INPUT DATA:
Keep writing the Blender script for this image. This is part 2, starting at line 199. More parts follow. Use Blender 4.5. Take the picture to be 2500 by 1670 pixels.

---

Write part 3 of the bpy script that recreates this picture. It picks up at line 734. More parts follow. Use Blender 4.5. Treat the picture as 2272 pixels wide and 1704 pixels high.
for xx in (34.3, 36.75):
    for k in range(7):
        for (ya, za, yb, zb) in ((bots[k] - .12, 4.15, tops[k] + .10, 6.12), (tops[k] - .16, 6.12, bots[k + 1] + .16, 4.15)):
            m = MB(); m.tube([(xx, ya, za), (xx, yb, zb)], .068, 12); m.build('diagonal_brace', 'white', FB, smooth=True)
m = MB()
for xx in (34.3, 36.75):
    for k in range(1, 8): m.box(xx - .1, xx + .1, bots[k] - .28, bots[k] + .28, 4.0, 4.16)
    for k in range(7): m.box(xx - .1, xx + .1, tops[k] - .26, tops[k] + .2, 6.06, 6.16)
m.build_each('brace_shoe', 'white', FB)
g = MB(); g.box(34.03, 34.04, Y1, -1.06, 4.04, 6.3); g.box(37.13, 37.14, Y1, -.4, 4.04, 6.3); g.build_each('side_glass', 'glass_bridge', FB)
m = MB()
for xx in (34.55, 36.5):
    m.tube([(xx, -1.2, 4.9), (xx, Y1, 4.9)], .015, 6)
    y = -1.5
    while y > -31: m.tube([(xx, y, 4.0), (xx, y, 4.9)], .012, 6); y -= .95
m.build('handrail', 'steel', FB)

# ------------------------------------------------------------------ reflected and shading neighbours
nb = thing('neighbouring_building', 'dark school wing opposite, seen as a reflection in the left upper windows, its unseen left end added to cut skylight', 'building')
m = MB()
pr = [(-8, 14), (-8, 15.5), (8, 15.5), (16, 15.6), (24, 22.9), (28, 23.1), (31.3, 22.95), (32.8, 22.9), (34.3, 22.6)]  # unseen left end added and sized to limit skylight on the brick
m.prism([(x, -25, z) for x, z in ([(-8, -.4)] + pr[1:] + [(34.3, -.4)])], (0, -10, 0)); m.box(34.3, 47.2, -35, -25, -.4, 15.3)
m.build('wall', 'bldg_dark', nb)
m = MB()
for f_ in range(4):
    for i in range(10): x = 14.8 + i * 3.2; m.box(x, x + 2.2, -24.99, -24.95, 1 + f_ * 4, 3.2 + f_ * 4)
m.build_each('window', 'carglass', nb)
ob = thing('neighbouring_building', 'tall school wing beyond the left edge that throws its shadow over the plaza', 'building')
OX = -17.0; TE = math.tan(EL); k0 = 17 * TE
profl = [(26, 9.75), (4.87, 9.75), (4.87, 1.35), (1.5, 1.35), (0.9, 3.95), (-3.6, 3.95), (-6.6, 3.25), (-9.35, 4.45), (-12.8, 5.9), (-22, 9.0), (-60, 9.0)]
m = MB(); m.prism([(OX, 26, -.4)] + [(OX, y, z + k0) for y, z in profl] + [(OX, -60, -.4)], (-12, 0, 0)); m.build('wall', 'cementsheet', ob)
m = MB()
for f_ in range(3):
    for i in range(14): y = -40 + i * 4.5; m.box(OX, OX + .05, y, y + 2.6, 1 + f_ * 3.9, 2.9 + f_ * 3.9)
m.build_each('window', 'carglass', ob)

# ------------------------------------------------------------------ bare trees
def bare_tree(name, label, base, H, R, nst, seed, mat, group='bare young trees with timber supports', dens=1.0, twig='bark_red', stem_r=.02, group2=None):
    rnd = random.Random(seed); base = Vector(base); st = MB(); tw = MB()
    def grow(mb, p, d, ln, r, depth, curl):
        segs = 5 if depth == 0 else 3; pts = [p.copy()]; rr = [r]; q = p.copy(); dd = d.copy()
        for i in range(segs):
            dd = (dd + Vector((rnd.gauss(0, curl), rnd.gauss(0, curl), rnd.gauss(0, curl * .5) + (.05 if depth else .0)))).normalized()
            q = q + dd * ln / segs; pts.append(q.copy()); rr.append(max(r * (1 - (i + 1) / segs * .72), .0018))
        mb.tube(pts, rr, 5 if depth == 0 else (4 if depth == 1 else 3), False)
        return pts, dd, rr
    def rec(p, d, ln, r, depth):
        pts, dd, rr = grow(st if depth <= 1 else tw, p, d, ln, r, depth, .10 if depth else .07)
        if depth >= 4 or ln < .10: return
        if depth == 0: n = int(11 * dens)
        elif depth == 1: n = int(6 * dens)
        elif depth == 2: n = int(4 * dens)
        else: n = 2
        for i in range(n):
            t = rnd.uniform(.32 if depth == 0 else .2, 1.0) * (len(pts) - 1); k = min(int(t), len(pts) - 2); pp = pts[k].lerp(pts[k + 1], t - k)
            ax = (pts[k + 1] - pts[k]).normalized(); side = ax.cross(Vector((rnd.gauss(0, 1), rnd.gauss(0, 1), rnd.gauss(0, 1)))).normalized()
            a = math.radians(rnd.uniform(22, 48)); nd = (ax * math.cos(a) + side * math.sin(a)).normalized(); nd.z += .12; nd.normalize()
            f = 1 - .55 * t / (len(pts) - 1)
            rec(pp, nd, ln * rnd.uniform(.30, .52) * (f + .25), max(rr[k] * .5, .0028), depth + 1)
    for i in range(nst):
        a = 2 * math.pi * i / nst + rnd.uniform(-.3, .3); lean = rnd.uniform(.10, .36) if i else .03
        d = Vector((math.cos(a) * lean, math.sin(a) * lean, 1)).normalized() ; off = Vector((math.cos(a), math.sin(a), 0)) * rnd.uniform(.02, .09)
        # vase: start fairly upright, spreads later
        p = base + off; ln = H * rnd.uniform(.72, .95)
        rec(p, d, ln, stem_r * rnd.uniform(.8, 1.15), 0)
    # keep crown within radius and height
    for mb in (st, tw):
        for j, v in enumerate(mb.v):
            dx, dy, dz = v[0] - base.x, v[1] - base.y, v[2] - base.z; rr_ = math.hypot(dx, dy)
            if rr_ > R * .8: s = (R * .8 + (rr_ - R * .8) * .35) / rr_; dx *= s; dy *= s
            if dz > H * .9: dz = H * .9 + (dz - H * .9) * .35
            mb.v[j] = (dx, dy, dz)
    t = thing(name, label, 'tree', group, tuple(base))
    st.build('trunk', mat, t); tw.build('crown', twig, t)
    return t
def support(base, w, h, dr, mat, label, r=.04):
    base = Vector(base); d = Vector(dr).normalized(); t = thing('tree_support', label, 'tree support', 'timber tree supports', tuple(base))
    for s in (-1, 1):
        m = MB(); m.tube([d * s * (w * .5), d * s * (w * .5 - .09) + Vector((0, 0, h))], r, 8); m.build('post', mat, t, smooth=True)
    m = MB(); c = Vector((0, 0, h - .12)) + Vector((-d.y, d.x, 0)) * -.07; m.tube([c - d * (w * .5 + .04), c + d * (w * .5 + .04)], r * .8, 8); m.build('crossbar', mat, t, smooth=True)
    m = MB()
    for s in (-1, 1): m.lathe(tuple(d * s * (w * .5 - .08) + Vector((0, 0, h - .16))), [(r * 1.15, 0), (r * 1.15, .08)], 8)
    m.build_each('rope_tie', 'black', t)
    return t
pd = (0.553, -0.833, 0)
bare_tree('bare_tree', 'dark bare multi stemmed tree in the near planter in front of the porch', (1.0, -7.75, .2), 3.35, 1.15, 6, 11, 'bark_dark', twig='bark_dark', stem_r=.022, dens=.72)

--

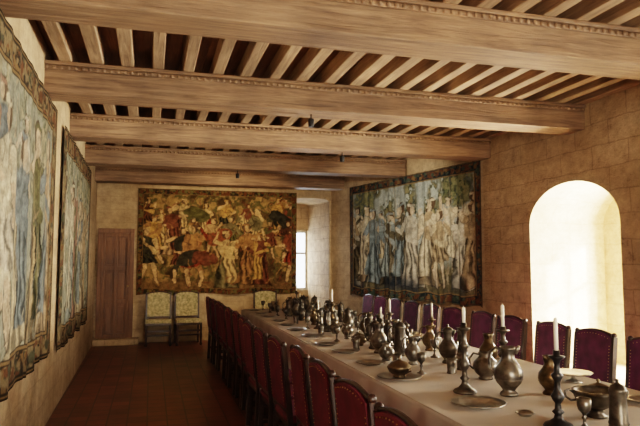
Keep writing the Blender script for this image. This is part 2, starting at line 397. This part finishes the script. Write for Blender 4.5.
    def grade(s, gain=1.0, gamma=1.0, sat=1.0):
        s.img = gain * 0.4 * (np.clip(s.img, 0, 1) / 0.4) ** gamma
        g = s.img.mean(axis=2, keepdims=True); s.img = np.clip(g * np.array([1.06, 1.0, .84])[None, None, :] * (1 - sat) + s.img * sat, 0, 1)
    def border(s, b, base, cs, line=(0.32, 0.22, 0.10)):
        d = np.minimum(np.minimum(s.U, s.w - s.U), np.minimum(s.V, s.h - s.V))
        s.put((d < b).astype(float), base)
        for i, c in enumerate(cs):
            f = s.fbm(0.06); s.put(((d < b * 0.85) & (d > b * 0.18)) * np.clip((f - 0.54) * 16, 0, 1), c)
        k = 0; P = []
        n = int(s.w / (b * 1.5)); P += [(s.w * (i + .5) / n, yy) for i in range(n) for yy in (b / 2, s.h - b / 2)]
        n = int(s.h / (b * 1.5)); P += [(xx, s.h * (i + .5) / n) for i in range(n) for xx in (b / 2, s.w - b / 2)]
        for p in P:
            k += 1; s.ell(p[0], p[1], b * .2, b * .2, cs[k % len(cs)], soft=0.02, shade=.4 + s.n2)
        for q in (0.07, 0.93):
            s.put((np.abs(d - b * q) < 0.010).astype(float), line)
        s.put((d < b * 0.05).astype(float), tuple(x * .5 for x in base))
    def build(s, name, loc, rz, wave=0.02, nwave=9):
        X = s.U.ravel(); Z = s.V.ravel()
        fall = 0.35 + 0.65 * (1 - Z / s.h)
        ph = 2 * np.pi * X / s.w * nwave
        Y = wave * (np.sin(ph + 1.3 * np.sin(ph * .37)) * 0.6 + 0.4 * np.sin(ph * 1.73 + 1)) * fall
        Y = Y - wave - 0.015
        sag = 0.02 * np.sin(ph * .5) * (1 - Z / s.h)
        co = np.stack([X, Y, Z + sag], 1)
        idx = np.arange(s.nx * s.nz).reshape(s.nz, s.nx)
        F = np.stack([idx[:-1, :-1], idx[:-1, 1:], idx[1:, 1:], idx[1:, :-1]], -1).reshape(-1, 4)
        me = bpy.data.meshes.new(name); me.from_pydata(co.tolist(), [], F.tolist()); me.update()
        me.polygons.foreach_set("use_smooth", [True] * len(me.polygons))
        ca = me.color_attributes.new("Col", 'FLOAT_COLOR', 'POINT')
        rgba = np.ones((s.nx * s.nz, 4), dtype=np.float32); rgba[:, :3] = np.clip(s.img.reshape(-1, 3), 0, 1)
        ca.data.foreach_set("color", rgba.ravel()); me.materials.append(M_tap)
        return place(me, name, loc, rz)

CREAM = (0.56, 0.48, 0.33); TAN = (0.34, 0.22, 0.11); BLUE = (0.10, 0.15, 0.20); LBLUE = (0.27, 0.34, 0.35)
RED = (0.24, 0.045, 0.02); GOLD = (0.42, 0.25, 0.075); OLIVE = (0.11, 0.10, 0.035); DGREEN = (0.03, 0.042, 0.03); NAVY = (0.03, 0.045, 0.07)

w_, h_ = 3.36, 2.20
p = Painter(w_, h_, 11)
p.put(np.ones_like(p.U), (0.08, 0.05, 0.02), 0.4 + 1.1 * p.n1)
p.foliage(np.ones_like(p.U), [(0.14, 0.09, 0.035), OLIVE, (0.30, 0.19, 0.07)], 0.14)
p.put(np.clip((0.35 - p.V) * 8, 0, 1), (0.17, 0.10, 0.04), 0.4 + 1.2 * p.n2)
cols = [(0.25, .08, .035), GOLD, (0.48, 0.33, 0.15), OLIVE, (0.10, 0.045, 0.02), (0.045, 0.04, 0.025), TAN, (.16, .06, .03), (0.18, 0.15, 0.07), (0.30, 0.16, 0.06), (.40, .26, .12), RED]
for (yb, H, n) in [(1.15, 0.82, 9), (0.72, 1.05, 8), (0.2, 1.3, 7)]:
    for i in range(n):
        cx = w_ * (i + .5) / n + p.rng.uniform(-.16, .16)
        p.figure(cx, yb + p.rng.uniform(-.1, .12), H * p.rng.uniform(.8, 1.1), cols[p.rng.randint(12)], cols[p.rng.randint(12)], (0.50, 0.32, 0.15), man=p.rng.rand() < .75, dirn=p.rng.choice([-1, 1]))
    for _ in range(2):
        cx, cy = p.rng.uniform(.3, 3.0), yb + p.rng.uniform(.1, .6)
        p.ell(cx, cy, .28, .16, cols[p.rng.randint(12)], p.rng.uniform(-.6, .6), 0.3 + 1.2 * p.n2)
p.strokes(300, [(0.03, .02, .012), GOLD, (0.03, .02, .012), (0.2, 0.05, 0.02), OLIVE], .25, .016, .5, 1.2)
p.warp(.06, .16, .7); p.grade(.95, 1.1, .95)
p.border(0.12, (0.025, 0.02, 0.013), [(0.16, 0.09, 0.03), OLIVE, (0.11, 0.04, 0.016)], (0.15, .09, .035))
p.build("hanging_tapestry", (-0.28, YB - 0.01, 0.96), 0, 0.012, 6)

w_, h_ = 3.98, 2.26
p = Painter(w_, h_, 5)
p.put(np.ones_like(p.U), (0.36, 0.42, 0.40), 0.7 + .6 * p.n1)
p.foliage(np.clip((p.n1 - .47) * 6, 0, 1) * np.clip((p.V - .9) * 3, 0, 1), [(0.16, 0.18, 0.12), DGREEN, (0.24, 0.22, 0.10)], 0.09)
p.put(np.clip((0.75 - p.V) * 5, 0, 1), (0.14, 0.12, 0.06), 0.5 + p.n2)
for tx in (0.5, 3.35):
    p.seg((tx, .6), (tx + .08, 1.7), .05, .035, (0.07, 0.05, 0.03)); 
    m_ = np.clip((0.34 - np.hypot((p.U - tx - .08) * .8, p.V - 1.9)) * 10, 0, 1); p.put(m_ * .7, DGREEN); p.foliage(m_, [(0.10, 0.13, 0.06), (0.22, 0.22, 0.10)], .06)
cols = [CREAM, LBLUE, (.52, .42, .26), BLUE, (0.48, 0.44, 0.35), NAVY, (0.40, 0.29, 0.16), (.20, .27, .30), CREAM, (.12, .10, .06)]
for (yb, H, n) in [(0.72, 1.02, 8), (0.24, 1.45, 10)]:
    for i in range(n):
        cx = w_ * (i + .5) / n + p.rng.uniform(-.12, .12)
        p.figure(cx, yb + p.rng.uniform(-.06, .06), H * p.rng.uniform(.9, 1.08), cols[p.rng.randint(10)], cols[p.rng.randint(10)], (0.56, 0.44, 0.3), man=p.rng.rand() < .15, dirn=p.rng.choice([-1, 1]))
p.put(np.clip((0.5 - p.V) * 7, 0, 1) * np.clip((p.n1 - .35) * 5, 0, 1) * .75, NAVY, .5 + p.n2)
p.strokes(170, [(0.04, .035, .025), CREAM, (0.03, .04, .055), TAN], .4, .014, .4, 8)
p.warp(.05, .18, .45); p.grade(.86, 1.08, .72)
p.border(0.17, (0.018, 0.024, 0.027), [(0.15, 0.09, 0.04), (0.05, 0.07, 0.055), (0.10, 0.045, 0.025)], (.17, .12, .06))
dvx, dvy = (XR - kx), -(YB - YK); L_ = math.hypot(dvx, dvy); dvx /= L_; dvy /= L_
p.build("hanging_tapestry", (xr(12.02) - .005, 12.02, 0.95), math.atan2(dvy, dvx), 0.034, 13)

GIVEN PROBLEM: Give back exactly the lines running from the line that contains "Write part 3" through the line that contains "m.build('handrail', 'steel', FB)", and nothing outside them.

REPLY:
Write part 3 of the bpy script that recreates this picture. It picks up at line 734. More parts follow. Use Blender 4.5. Treat the picture as 2272 pixels wide and 1704 pixels high.
for xx in (34.3, 36.75):
    for k in range(7):
        for (ya, za, yb, zb) in ((bots[k] - .12, 4.15, tops[k] + .10, 6.12), (tops[k] - .16, 6.12, bots[k + 1] + .16, 4.15)):
            m = MB(); m.tube([(xx, ya, za), (xx, yb, zb)], .068, 12); m.build('diagonal_brace', 'white', FB, smooth=True)
m = MB()
for xx in (34.3, 36.75):
    for k in range(1, 8): m.box(xx - .1, xx + .1, bots[k] - .28, bots[k] + .28, 4.0, 4.16)
    for k in range(7): m.box(xx - .1, xx + .1, tops[k] - .26, tops[k] + .2, 6.06, 6.16)
m.build_each('brace_shoe', 'white', FB)
g = MB(); g.box(34.03, 34.04, Y1, -1.06, 4.04, 6.3); g.box(37.13, 37.14, Y1, -.4, 4.04, 6.3); g.build_each('side_glass', 'glass_bridge', FB)
m = MB()
for xx in (34.55, 36.5):
    m.tube([(xx, -1.2, 4.9), (xx, Y1, 4.9)], .015, 6)
    y = -1.5
    while y > -31: m.tube([(xx, y, 4.0), (xx, y, 4.9)], .012, 6); y -= .95
m.build('handrail', 'steel', FB)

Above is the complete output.